Так рассуждая, я и приплыл к незнакомым берегам, к границам новой профессии. В режиссуре я еще не знал славы и вполне мог оказаться последним среди последних. Я был никто. Возможно, что именно эта трезвая самооценка и уберегла меня от упоения собой и своими ярко — пестрыми крылышками.
Нужно было начинать все сначала.
Отучившись два года и сняв две учебные работы, я решил, что могу уже снять полнометражный фильм. Но какой? После года скитаний с повестью Радия Кушнеровича «Большак» и обиваний студийных порогов я зацепился на «Мосфильме».

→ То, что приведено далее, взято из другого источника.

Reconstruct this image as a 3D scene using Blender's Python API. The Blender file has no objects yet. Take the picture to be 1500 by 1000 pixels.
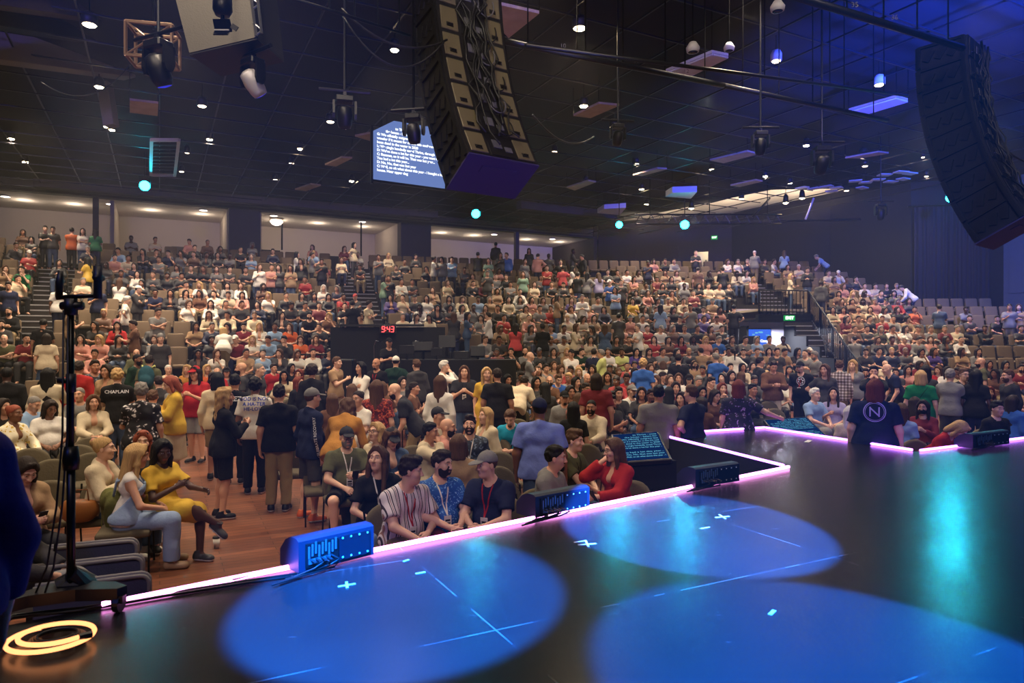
import bpy, math, random, numpy as np
from mathutils import Vector, Matrix
from mathutils.bvhtree import BVHTree
random.seed(7); RNG = np.random.default_rng(7)
SC = bpy.context.scene
COL = SC.collection
EYE = 2.4            # eye height over the auditorium floor
STAGE_Z = 1.0
F = 1000.0           # focal length in pixels of a 1500 px wide frame
R_ = math.radians
def sn(d): return math.sin(R_(d))
def cs(d): return math.cos(R_(d))
def ray(px, py, D):
    """world point seen at pixel (px,py) at depth D"""
    return Vector(((px-750)/F*D, D, EYE-(py-500)/F*D))
def at_z(px, py, z):
    D = F*(EYE-z)/(py-500)
    return ray(px, py, D)
E1 = Vector((.889, .459, 0)); E2 = Vector((-.459, .889, 0))   # along the stage front / towards the audience
# ---------------------------------------------------------------- colours (sRGB bytes -> linear)
def lin(c):
    return tuple(((v/255)/12.92 if v/255 <= .04045 else ((v/255+.055)/1.055)**2.4) for v in c)
PAL = dict(wht=(226,220,210), crm=(206,190,160), gry=(128,126,124), dgr=(62,60,60), blk=(24,23,25), nvy=(32,38,66), blu=(50,92,165),
    lbl=(134,162,195), red=(168,38,40), pnk=(198,138,124), org=(206,98,48), yel=(212,172,62), mus=(176,122,52), grn=(26,120,72), mnt=(128,160,136), dgn=(26,52,40),
    olv=(88,88,62), brn=(104,72,54), tan=(160,130,98), prp=(78,62,128), tea=(28,140,172), mar=(118,40,48), dnm=(70,88,116), lav=(170,160,190),
    lime=(200,205,130), kha=(140,120,85), char=(44,44,48), ldn=(140,160,188), cor=(202,76,80))
WORD = dict(wht='white', crm='cream', gry='grey', dgr='dark grey', blk='black', nvy='navy', blu='blue', lbl='light blue', red='red', pnk='pink', org='orange',
    yel='yellow', mus='mustard', grn='green', mnt='mint green', dgn='dark green', olv='olive', brn='brown', tan='tan', prp='purple', tea='teal', mar='maroon',
    dnm='denim blue', lav='lavender', lime='lime', kha='khaki', char='charcoal', ldn='pale denim', cor='coral red')
HAIRC = dict(k=(16,13,13), d=(38,27,22), b=(82,56,38), y=(186,150,100), g=(128,122,116), w=(212,208,200), r=(112,50,32), o=(140,70,50))
HAIRW = dict(k='black', d='dark', b='brown', y='blond', g='grey', w='white', r='auburn', o='ginger')
SKIN = [(226,178,150), (208,156,126), (182,128,98), (128,84,60), (74,46,36)]
def rgba(c):
    if isinstance(c, str): c = PAL[c]
    return (*lin(c), 1.0)
# ---------------------------------------------------------------- materials
MATS = {}
def nt(name):
    m = bpy.data.materials.new(name); m.use_nodes = True
    t = m.node_tree; b = t.nodes['Principled BSDF']
    MATS[name] = m
    return m, t, b
def N(t, typ, **kw):
    n = t.nodes.new(typ)
    for k, v in kw.items(): setattr(n, k, v)
    return n
def setin(n, **kw):
    for k, v in kw.items(): n.inputs[k.replace('_', ' ')].default_value = v
def bump(t, b, scale, strength, dist=.01, detail=3):
    tc = N(t, 'ShaderNodeTexCoord'); nz = N(t, 'ShaderNodeTexNoise'); bp = N(t, 'ShaderNodeBump')
    nz.inputs['Scale'].default_value = scale; nz.inputs['Detail'].default_value = detail
    bp.inputs['Strength'].default_value = strength; bp.inputs['Distance'].default_value = dist
    t.links.new(tc.outputs['Object'], nz.inputs['Vector']); t.links.new(nz.outputs['Fac'], bp.inputs['Height']); t.links.new(bp.outputs['Normal'], b.inputs['Normal'])
    return nz
def plain(name, col, rough=.6, metal=0., bumps=None, emit=None, estr=0., vary=0.):
    m, t, b = nt(name)
    c = rgba(col) if not (isinstance(col, tuple) and len(col) == 4) else col
    b.inputs['Base Color'].default_value = c; b.inputs['Roughness'].default_value = rough; b.inputs['Metallic'].default_value = metal
    if emit: b.inputs['Emission Color'].default_value = rgba(emit); b.inputs['Emission Strength'].default_value = estr
    if bumps: bump(t, b, *bumps)
    if vary:
        tc = N(t, 'ShaderNodeTexCoord'); nz = N(t, 'ShaderNodeTexNoise'); mx = N(t, 'ShaderNodeMixRGB', blend_type='MULTIPLY'); cr = N(t, 'ShaderNodeMapRange')
        nz.inputs['Scale'].default_value = 3.0; nz.inputs['Detail'].default_value = 5
        cr.inputs['To Min'].default_value = 1-vary; cr.inputs['To Max'].default_value = 1+vary
        t.links.new(tc.outputs['Object'], nz.inputs['Vector']); t.links.new(nz.outputs['Fac'], cr.inputs['Value'])
        mx.inputs['Fac'].default_value = 1; mx.inputs['Color1'].default_value = c
        t.links.new(cr.outputs['Result'], mx.inputs['Color2']); t.links.new(mx.outputs['Color'], b.inputs['Base Color'])
    return m
def emis(name, col, strength):
    m = bpy.data.materials.new(name); m.use_nodes = True; t = m.node_tree
    t.nodes.clear(); o = N(t, 'ShaderNodeOutputMaterial'); e = N(t, 'ShaderNodeEmission')
    e.inputs['Color'].default_value = rgba(col); e.inputs['Strength'].default_value = strength
    t.links.new(e.outputs['Emission'], o.inputs['Surface']); MATS[name] = m
    return m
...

Там мне предложили сценарий под названием «Степанида Базырина», который рассказывал о веселой девушке Стеше и одиноком хуторянине Федоре, об их необычной любви (Федор умыкнул девушку). Интимная история на фоне раскулачивания зажиточных хуторян.
Надо сказать, что именно любовный аспект истории привлек меня. Я давно уже задумывался над тем, что случается, когда любовь связывает очень разных людей: богатого и бедную, старого и молодую, урода и красавицу и т. д.
Еще в детстве я был свидетелем непонятной драмы в маминой семье. Мамин дядя, Игнат Алексеевич Моисеенко (Игнат Простой), был писателем, дружил с Михаилом Светловым и подавал большие надежды. Но вот он встретил деревенскую красавицу, влюбился в нее, уехал в деревню, народил с ней много детей и полностью забросил литературную деятельность.
— Несчастный Игнат! — вздыхала моя бабушка (его сестра).
— Несчастный Игнат Алексеевич! — горевали бывшие друзья.
— Несчастный дядя! — жалела мама.
Мне было семь лет, и, слыша все эти сочувственные вздохи, я представлял себе убитого горем «несчастного» дедушку, худого как скелет, из которого красавица «выпила все соки».
Каково же было мое удивление, когда я увидел дедушку Игната улыбающимся и довольным жизнью. Я гостил у дедушки все лето, постоянно видел его светящееся счастьем лицо и не понимал, почему его все так жалели. Я спросил потом у мамы:
— Почему ты говоришь, что он несчастный?
— Да потому, что он потерял себя.
— Как это?
— Он опустился до ее уровня. Даже читать перестал. Для талантливого, образованного человека, каким он был, это большой шаг назад.
— А почему тогда он все время улыбается?
— Не знаю. Счастлив, наверное, вот и улыбается. До человека не все доходит сразу.